Storia e vita della Recantina
di V.V.
La Recantina, varietà autoctona a rischio di estinzione, è un vitigno coltivato da quasi quattro secoli nel Trevigiano, praticamente scomparso all’inizio del Novecento e oggi recuperato grazie a un lungo lavoro di ricerca.
Più di recente, notizie di questo vitigno venivano riportate da diversi ampelografi, ma nell’epoca postfilosserica se ne sono perse progressivamente le tracce e ne sopravvivono oggi pochi filari, soprattutto nella zona del Montello, tanto che a volte viene confusa col Raboso.
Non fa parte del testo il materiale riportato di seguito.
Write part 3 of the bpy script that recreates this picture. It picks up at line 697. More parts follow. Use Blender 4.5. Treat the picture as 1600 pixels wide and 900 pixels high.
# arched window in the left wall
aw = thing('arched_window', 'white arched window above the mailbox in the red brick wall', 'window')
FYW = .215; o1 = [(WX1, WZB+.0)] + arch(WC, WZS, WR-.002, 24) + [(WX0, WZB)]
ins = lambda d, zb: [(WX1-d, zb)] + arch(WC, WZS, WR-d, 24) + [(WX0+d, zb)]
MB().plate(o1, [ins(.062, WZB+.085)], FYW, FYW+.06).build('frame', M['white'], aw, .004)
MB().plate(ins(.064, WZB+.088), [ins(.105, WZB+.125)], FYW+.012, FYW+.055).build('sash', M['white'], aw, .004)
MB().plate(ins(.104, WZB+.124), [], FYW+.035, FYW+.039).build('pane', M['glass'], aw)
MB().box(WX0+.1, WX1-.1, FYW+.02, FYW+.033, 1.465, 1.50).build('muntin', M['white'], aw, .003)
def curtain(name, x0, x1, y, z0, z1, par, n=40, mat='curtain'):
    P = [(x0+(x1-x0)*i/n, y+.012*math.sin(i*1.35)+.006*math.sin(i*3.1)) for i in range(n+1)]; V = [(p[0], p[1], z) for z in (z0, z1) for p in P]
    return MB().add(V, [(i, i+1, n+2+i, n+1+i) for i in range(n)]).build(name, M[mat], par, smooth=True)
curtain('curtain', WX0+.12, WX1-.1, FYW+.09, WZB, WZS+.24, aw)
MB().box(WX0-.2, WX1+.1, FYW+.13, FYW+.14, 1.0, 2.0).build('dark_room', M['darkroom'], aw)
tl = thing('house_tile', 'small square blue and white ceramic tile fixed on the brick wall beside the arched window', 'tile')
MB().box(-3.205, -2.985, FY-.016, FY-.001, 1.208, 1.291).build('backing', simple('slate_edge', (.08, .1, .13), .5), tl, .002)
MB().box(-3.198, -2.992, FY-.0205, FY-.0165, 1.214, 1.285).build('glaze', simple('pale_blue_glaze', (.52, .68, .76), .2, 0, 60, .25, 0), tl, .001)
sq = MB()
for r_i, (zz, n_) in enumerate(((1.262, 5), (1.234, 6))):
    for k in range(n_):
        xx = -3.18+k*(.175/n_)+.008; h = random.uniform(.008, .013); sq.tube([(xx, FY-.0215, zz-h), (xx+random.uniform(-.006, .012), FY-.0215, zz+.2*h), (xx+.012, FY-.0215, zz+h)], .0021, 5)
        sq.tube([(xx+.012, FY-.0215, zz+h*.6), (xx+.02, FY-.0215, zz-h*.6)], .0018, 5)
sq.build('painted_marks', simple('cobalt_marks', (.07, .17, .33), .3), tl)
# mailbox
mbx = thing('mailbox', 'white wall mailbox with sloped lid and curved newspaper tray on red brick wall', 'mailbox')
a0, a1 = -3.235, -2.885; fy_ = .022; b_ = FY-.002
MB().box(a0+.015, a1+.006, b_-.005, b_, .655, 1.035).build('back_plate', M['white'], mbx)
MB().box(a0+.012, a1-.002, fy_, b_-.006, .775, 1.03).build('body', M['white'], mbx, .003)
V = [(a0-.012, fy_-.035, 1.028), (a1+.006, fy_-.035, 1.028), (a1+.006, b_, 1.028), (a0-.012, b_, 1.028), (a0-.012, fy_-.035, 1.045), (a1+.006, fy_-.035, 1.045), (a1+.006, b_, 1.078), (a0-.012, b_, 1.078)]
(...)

Esistono comunque, da quanto è dato sapere, almeno due varietà di questo vitigno: la Recantina a pecolo (peduncolo) scuro e la Recantina a pecolo rosso.
La Recantina è un vitigno coltivato da tempo remoto nella provincia di Treviso, citata più volte da l’Agostinetti già alla fine del Seicento tra le migliori varietà del trevigiano perché “queste benedette uve recandine per il gran utile che rendono poiché fanno molta quantità d’uva fa vino buono e bello” e perché “li nostri vini reccardini non hanno bisogno di concia” e si conservano senza problemi.
In un’indagine pubblicata da Vianello e Carpenè nel 1874, la Recantina risulta tra le uve rosse più coltivate in tre comuni di Treviso, due di Asolo e due di
Castelfranco per un totale di 28.815 ettolitri di vino.
Poi, nel 1900 nessun ampelografo o ricerca viticola parla più di questa varietà, come fosse misteriosamente scomparsa. Ma la Recantina sopravviveva nella memoria dei viticoltori e anche in alcuni vecchi filari e vigneti della zona del Montello e dei Colli Asolani. Così è nato il progetto di difesa e recupero.